▶ _THE EXERCISE_:
Find how many lines contain the word "wide" and state that number alone.

Source data
* * *

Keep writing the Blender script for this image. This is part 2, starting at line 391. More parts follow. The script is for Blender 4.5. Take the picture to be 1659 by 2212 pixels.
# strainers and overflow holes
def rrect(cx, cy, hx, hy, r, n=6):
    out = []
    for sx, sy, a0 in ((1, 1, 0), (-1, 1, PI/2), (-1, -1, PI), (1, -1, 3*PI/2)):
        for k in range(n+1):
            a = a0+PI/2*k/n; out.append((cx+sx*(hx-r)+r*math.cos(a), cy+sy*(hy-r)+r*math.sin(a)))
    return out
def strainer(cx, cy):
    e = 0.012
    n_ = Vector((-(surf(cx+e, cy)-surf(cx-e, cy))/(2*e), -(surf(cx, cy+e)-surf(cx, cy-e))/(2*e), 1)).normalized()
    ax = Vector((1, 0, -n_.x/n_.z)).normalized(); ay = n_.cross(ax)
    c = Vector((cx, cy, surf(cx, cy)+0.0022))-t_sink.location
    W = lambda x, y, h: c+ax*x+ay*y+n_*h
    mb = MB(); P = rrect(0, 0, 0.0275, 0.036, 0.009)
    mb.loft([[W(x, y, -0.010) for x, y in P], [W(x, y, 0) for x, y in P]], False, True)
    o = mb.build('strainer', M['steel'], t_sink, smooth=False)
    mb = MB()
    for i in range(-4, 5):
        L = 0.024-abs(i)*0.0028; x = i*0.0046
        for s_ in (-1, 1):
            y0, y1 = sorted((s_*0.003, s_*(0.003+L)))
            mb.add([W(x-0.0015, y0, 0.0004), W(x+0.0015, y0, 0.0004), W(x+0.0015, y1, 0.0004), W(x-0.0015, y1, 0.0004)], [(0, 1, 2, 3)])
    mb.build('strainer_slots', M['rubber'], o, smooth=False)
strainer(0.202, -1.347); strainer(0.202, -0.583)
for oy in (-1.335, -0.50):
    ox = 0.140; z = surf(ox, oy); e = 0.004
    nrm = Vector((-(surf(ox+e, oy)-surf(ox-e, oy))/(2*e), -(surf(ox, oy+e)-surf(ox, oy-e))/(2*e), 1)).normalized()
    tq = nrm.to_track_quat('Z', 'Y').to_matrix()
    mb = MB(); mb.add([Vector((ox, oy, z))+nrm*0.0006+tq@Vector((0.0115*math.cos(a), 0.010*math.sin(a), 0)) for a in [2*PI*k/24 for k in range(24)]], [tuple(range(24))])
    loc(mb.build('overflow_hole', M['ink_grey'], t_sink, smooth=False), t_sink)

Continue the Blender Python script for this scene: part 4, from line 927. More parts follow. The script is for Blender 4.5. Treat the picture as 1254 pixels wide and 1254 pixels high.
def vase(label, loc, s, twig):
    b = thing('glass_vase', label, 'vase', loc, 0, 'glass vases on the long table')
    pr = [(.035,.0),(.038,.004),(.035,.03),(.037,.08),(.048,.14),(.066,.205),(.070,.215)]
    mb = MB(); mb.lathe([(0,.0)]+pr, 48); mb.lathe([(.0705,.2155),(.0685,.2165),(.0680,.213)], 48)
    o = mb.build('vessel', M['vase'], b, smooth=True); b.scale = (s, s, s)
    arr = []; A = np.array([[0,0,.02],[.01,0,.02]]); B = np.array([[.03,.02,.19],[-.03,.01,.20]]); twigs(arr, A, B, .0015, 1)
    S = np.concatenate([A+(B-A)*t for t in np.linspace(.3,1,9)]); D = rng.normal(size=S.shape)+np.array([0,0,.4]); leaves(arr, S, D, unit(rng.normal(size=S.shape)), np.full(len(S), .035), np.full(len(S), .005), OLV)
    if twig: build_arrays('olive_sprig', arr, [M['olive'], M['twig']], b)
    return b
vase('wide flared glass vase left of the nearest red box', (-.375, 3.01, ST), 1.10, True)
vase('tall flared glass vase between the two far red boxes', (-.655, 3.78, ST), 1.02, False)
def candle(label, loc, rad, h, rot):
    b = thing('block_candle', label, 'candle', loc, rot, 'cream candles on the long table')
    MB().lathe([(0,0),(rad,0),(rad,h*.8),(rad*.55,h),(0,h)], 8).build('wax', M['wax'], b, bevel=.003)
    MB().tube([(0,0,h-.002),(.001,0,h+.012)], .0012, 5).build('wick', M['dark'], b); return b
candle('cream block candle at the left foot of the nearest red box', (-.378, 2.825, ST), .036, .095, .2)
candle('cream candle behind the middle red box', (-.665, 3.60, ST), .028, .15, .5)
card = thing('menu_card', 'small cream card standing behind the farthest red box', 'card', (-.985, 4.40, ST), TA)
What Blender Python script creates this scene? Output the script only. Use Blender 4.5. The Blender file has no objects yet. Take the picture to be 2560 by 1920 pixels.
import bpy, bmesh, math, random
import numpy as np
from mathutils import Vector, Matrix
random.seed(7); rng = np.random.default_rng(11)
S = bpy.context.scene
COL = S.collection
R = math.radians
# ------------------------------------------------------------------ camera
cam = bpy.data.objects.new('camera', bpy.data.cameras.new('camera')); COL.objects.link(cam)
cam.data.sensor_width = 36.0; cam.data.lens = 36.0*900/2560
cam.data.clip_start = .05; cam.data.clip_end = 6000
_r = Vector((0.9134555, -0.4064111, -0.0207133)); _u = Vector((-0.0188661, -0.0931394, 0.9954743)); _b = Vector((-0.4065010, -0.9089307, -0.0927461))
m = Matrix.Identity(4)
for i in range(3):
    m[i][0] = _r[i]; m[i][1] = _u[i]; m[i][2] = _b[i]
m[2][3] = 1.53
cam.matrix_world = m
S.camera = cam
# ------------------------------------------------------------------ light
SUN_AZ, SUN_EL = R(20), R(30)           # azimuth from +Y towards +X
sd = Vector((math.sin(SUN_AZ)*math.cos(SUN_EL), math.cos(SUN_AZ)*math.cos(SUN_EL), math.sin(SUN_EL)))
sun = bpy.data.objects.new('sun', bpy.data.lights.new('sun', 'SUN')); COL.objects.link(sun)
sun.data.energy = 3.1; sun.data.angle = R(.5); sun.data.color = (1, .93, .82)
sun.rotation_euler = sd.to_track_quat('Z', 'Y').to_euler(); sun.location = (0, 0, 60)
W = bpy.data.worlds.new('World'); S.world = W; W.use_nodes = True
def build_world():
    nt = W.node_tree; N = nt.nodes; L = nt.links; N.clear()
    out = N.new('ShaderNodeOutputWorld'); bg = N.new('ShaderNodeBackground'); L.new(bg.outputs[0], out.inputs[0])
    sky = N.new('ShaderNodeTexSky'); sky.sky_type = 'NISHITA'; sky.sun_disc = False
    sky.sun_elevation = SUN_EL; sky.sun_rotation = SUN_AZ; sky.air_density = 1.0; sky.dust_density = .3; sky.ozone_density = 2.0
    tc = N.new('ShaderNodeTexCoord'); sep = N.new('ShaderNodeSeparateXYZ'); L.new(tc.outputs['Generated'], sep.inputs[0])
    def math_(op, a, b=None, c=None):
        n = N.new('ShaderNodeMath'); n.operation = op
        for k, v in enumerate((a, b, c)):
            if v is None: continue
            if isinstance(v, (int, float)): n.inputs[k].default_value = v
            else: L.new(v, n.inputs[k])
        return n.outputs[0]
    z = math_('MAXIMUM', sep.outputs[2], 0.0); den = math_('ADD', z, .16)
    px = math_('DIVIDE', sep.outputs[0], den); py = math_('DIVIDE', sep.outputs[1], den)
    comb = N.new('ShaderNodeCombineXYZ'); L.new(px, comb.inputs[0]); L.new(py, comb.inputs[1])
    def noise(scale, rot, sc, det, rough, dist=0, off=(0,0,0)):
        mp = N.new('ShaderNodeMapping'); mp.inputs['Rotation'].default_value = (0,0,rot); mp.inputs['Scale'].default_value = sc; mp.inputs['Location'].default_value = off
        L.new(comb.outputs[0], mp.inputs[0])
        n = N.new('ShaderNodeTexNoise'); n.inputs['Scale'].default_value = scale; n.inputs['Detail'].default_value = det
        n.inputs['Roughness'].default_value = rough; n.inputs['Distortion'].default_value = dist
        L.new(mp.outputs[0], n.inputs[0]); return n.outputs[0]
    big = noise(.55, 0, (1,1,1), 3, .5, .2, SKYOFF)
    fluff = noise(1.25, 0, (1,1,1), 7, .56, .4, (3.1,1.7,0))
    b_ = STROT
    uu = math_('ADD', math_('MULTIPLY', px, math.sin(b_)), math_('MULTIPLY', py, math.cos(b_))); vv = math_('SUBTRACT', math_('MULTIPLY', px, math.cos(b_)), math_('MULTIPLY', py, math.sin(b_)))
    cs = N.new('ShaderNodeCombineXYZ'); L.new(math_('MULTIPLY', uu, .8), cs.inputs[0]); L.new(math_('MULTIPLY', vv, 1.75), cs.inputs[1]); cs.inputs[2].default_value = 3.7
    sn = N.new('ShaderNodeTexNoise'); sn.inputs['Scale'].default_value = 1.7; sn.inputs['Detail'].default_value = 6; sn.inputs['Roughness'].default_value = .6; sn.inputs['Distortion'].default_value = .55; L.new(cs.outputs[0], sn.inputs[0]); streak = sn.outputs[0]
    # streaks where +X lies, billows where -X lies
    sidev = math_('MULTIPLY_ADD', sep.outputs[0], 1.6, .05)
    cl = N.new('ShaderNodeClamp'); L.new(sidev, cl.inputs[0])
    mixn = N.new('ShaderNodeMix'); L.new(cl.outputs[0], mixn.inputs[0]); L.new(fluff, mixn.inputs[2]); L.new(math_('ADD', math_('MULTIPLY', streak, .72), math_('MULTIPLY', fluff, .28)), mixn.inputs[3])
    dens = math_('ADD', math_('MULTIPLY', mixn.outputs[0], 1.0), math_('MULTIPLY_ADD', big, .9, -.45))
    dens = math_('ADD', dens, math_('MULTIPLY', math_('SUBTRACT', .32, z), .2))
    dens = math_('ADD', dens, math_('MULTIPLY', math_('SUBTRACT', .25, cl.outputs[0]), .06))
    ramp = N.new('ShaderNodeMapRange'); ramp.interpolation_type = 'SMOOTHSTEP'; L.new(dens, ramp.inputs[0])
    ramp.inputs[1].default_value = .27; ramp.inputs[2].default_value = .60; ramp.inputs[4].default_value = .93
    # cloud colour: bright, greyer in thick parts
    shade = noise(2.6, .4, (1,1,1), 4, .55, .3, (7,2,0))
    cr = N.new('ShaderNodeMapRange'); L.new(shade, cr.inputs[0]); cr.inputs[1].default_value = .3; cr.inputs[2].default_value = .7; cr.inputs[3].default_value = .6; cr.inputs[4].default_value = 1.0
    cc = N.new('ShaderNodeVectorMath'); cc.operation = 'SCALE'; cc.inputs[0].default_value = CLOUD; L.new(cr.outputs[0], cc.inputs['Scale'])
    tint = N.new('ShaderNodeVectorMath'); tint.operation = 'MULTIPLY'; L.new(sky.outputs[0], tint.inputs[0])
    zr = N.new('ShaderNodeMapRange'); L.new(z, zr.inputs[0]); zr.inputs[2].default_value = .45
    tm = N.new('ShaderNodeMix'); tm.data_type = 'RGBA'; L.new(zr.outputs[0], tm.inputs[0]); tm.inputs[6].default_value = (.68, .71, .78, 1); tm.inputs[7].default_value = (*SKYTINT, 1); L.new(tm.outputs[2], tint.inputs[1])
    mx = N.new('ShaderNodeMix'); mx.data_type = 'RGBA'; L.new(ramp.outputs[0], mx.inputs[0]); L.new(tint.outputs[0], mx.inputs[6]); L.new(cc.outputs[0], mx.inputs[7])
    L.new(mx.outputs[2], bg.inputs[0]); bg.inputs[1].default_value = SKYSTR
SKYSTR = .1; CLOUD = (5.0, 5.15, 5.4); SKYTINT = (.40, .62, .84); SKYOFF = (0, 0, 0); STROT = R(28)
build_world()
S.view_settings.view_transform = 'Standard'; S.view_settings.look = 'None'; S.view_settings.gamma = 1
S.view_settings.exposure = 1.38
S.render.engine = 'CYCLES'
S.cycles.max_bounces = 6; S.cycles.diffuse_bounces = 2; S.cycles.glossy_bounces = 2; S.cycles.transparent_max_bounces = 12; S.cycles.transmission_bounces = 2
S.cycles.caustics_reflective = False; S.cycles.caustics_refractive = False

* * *

▶ _ANSWER FOR THE TASK_:
2